::: AVAILABLE DATA

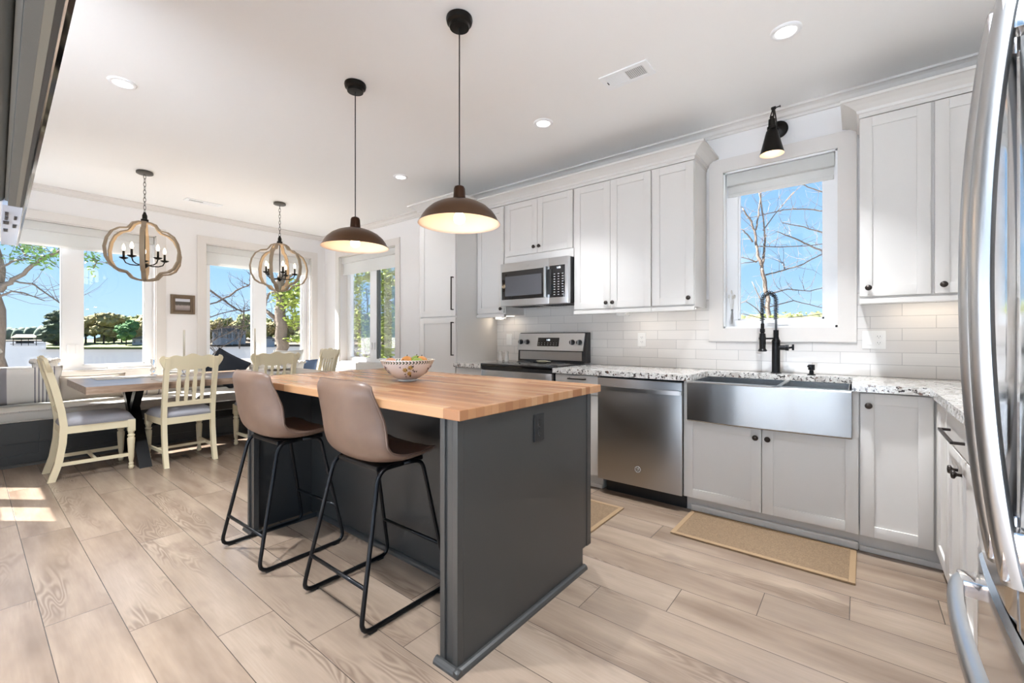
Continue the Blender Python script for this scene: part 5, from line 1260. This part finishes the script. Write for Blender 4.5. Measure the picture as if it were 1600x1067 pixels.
# window 1: trunk at the left edge with a long limb
tree('lakeside_tree', 'tree with a long leafing limb at the left edge of the first lake window',
     [[(-8, 640, 10), (-6, 560, 9), (-6, 460, 8), (-8, 380, 7), (-14, 300, 6)], [(-2, 455, 4), (20, 438, 3.2), (50, 415, 2.6), (75, 400, 2), (105, 388, 1.2)], [(-4, 445, 2.5), (25, 440, 1.5), (50, 443, 1.2), (75, 460, 1), (98, 477, .8)],
      [(-4, 465, 2), (18, 455, 1.2), (38, 458, 1), (70, 470, .6)], [(-2, 420, 2), (18, 408, 1.3), (40, 405, 1)], [(60, 408, 1.6), (90, 392, 1.2), (128, 396, 1), (152, 408, .7), (146, 420, .5)], [(40, 400, 1.2), (32, 385, 1), (24, 378, .7)]],
     M['bark'], 8.0, [(40, 385, 26, 10, 130), (72, 398, 26, 14, 130), (30, 405, 20, 9, 60), (95, 395, 20, 12, 60), (142, 405, 14, 12, 60), (140, 425, 8, 9, 14), (66, 412, 14, 8, 40)], M['leafg'], 60, seed=3, leaf=.045)
# window 2: crossing bare branches and a big trunk
tree('bare_tree', 'bare branches crossing the left pane of the second lake window',
     [[(300, 690, 5), (305, 560, 4.5), (300, 480, 4), (312, 440, 3), (340, 462, 2.4), (362, 478, 2.2), (378, 487, 2), (396, 484, 1.4)], [(318, 478, 1.8), (338, 472, 2), (358, 462, 2.2), (372, 452, 2), (390, 445, 1.4), (391, 430, 1.0), (386, 424, .6)],
      [(316, 500, 1.5), (345, 490, 1.3), (372, 484, 1.3)], [(381, 486, 1.6), (380, 505, 1.5), (377, 525, 1.3), (374, 545, 1)], [(316, 520, 1.4), (345, 512, 1.2), (385, 510, 1), (400, 500, .8)], [(314, 545, 1.3), (340, 528, 1.2), (368, 515, 1)], [(325, 560, 1.2), (350, 540, 1.1), (385, 520, .9)], [(312, 500, 1.2), (316, 530, 1.1), (340, 555, .8)]],
     M['barkd'], 9.0, None, None, 110, seed=5, rad=.7, twr=.006, thin=.6)
tree('lakeside_tree', 'thick grey trunk with yellow-green leaves in the right pane of the second lake window',
     [[(447, 640, 11), (446, 585, 10), (443, 550, 9.5), (442, 500, 8.5), (440, 455, 7), (438, 400, 6), (436, 330, 4.5)], [(436, 505, 4), (424, 492, 3.2), (414, 483, 2.4), (415, 468, 2), (424, 457, 1.8), (433, 455, 1.5)], [(445, 500, 2), (460, 507, 1.6), (472, 515, 1)], [(442, 450, 3), (455, 430, 2), (470, 410, 1.5)]],
     M['bark'], 9.5, [(452, 470, 17, 16, 360), (464, 455, 14, 14, 220), (460, 500, 15, 12, 170), (464, 530, 14, 5, 70), (435, 462, 10, 8, 60)], M['leafy'], 30, seed=9, leaf=.06)
# window 3: dense leafing shrub tree
tree('leafing_shrub_tree', 'branching tree with dense spring leaves filling the tall window beside the pantry',
     [[(578, 640, 4.5), (575, 580, 4.2), (573, 555, 4), (566, 530, 3), (560, 505, 2.4), (553, 480, 1.8), (550, 440, 1.2)], [(574, 560, 3), (585, 535, 2.4), (592, 505, 1.8), (588, 470, 1.4), (592, 430, 1)], [(576, 570, 2.6), (562, 560, 2.4), (552, 548, 2), (545, 536, 1.4)], [(580, 560, 2.4), (600, 535, 2), (612, 500, 1.6), (618, 455, 1)], [(562, 515, 1.6), (575, 490, 1.2), (572, 450, .8)]],
     M['bark'], 9.0, [(556, 445, 15, 30, 420), (560, 500, 16, 26, 340), (574, 535, 16, 22, 330), (604, 450, 16, 38, 900), (608, 510, 15, 34, 1000), (600, 550, 16, 14, 260), (575, 430, 10, 14, 120)], M['leafy'], 60, seed=11, leaf=.05)
# window 4: bare tree above the sink
tree('bare_tree', 'pale bare tree with thin branches outside the sink window',
     [[(1207, 660, 6), (1203, 560, 5.5), (1200, 500, 5), (1199, 470, 4.6), (1196, 440, 4.0), (1190, 418, 3.6)], [(1190, 418, 3.4), (1183, 395, 2.8), (1180, 365, 2.4), (1174, 345, 2), (1160, 325, 1.4)], [(1191, 415, 3), (1195, 385, 2), (1195, 360, 1.6), (1190, 320, 1.4), (1186, 300, 1)], [(1181, 360, 1.8), (1186, 330, 1.5), (1189, 300, 1)],
      [(1176, 378, 1.8), (1167, 365, 1.4), (1158, 358, 1)], [(1182, 410, 1.6), (1168, 404, 1), (1156, 402, .8)], [(1184, 408, 1), (1156, 412, .7)],
      [(1320, 330, 1.8), (1290, 330, 1.6), (1255, 326, 1.4), (1225, 328, 1.2), (1195, 335, .9), (1165, 342, .6)], [(1315, 372, 1.6), (1280, 362, 1.5), (1250, 353, 1.2), (1222, 348, .8)], [(1310, 306, 1.8), (1280, 298, 1.5), (1262, 292, 1.2), (1250, 286, 1)],
      [(1310, 410, 1.4), (1285, 392, 2), (1262, 382, 1.8), (1240, 372, 1.4), (1215, 362, .9)], [(1285, 392, 1.4), (1295, 420, 1.1), (1306, 440, .9)], [(1196, 430, 1.6), (1225, 422, 1.4), (1250, 415, 1.3), (1275, 402, 1.1), (1300, 390, .8)], [(1226, 421, 1.2), (1225, 412, 1), (1219, 409, .7)],
      [(1185, 385, 1.2), (1220, 386, 1.1), (1260, 384, 1), (1300, 380, .8)], [(1198, 460, 1.3), (1230, 452, 1.1), (1265, 455, 1), (1300, 446, .8)], [(1200, 480, 1.2), (1240, 470, 1), (1290, 482, .8)], [(1192, 360, 1.2), (1215, 330, 1), (1240, 300, .8)], [(1198, 500, 1.6), (1180, 480, 1), (1165, 470, .8), (1150, 478, .6)], [(1199, 490, 1.2), (1175, 440, .8)], [(1160, 490, 1), (1200, 500, .9), (1290, 490, .8)]],
     M['barkl'], 9.0, [(1200, 494, 40, 4, 26), (1250, 490, 25, 4, 20)], M['leafy'], 150, seed=13, rad=1.0, twr=.005, leaf=.035, thin=.72)

# far shore -----------------------------------------------------------
def shore(name, pts_u, d0, d1, m, h=.8):
    mb = MB(); A = [at(u, 540, d0) for u in pts_u]; B = [at(u, 540, d1) for u in pts_u]; n_ = len(pts_u)
    a0 = mb.vs([(p.x, p.y, ZL-.3) for p in A]); a1 = mb.vs([(p.x, p.y, ZL+h*.5) for p in A]); b1 = mb.vs([(p.x, p.y, ZL+h*2.2) for p in B])
    for i in range(n_-1): mb.face([a0[i], a0[i+1], a1[i+1], a1[i]]); mb.face([a1[i], a1[i+1], b1[i+1], b1[i]])
    return mb.build(name, m, kind='structure')
shore('point_shore', [72, 90, 130, 180, 235, 260], 92, 112, M['grass'], .9)
shore('far_shore', list(range(-160, 110, 30)), 240, 300, M['bank'], 1)
shore('cove_shore', list(range(240, 760, 40)), 118, 150, M['bank'], 1.1)
shore('hill_ground', list(range(1050, 1420, 60)), 60, 190, M['grass'], .35)
def blobs(rnd, c, w_, h, n_, m, r, conifer=False, sub=3):
    mb = MB()
    for i in range(n_):
        if conifer: t_ = i/n_; mb.ball((c.x+rnd.uniform(-.3, .3)*w_, c.y+rnd.uniform(-.3, .3)*w_, c.z+h*(.25+.75*t_)), w_*(.55-.32*t_), sub, (1, 1, .6), .5)
        else:
            a = rnd.uniform(0, 2*PI); q = rnd.random()**.5; hh = rnd.uniform(.32, .86); mb.ball((c.x+math.cos(a)*q*w_*.34, c.y+math.sin(a)*q*w_*.34, c.z+h*hh), w_*rnd.uniform(.20, .32), sub, (1, 1, .8), .6)
    # broken leafy edge
    for v_ in list(mb.bm.verts): v_.co += Vector((noise.noise(v_.co*1.9), noise.noise(v_.co*1.9+Vector((9, 0, 0))), noise.noise(v_.co*1.9+Vector((0, 7, 0)))))*w_*.09
    cen_ = [v_.co.copy() for v_ in mb.bm.verts]
    for i in range(900):
        c2 = rnd.choice(cen_)+Vector((rnd.gauss(0, .035), rnd.gauss(0, .035), rnd.gauss(0, .035)))*w_; a_ = Vector((rnd.uniform(-1, 1), rnd.uniform(-1, 1), rnd.uniform(-1, 1))).normalized(); b_ = a_.orthogonal().normalized(); s0 = w_*rnd.uniform(.012, .03)
        mb.face(mb.vs([c2-a_*s0, c2-b_*s0*.6, c2+a_*s0, c2+b_*s0*.6]))
    return mb.build('crown', m, r)
def fartree(u, v_base, v_top, wpx, depth, m, label, grp, seed, conifer=False, name='shoreline_tree', trunkm=None):
    rnd = random.Random(seed); c = at(u, v_base, depth); h = (v_base-v_top)/F_PX*depth; w_ = wpx/F_PX*depth
    r = empty(name, c, label, 'tree', grp); blobs(rnd, c, w_, h, 9 if not conifer else 8, m, r, conifer)
    mb = MB(); mb.tube([(c.x, c.y, c.z-1.2), (c.x+.1, c.y, c.z+h*.3), (c.x, c.y, c.z+h*.7)], [.028*h, .02*h, .008*h], 6)
    for s in (-1, 1): mb.tube([(c.x, c.y, c.z+h*.3), (c.x+s*w_*.14, c.y+s*w_*.1, c.z+h*.55)], [.012*h, .004*h], 5)
    mb.build('trunk', M['barkd'], r)
G1 = 'trees on the point across the lake'
data = [(88, 541, 484, 30, 97, 'fc', 1), (106, 541, 488, 26, 99, 'fc', 1), (134, 540, 481, 32, 100, 'fa', 0), (148, 539, 484, 30, 101, 'fb', 0), (162, 539, 487, 32, 100, 'fa', 0), (178, 540, 490, 30, 101, 'fa', 0), (190, 541, 488, 34, 103, 'fb', 0), (197, 538, 502, 28, 96, 'fd', 0), (210, 539, 489, 34, 104, 'fb', 0), (226, 539, 490, 32, 103, 'fa', 0), (240, 541, 492, 34, 104, 'fa', 0), (118, 541, 492, 28, 101, 'fa', 0)]
nm_ = {'fc': 'dark pine', 'fa': 'tan-green budding tree', 'fb': 'green tree', 'fd': 'bright green round tree'}
for i, (u, vb, vt, w_, d, m_, cf) in enumerate(data):
    pane = 'left pane' if u < 112 else 'right pane'
    fartree(u, vb, vt, w_, d, M[m_], '%s on the point across the lake, %s of the first window' % (nm_[m_], pane), G1+', '+nm_[m_], 100+i, bool(cf))
G2 = 'trees across the cove in the second window'
for i in range(13):
    u = 306+i*15.5; d = 128+(i*7) % 11
    fartree(u, 541, 497-(i*5) % 9, 27, d, M[('fa', 'fb', 'fa', 'fb')[i % 4]], 'hazy spring tree across the cove behind the second lake window', G2, 200+i)
for i in range(8):
    fartree(535+i*14, 541, 492-(i*5) % 7, 28, 130+(i*5) % 9, M[('fb', 'fa')[i % 2]], 'hazy tree across the cove behind the tall window by the pantry', 'trees across the cove in the tall window', 260+i)
# distant forest bands, uncountable
def band(name, u0, u1, vt, d, m, label, seed, step=5):
    rnd = random.Random(seed); mb = MB(); u = u0
    while u < u1:
        c = at(u, 534, d+rnd.uniform(-4, 10)); h = (Y_H+8-(vt+rnd.uniform(-3, 3)))/F_PX*d; mb.ball((c.x, c.y, ZL+h*.45), 1, 2, (h*.34, h*.34, h*.55), .35); u += step*rnd.uniform(.7, 1.2)
    return mb.build(name, m, None, True, label=label, cat='forest', kind='stuff')
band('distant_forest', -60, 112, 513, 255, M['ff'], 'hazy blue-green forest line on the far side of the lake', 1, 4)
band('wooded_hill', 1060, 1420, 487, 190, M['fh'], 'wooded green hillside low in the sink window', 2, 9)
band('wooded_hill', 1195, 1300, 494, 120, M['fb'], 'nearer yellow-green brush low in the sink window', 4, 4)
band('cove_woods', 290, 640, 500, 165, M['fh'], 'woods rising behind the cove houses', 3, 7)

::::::

= GIVEN REQUEST =
Starting with the line that contains "band('wooded_hill', 1195, 1300, 494, 120, M['fb'], 'nearer", output every line through the end of the listing above, unchanged.

= FINISHED EXERCISE =
band('wooded_hill', 1195, 1300, 494, 120, M['fb'], 'nearer yellow-green brush low in the sink window', 4, 4)
band('cove_woods', 290, 640, 500, 165, M['fh'], 'woods rising behind the cove houses', 3, 7)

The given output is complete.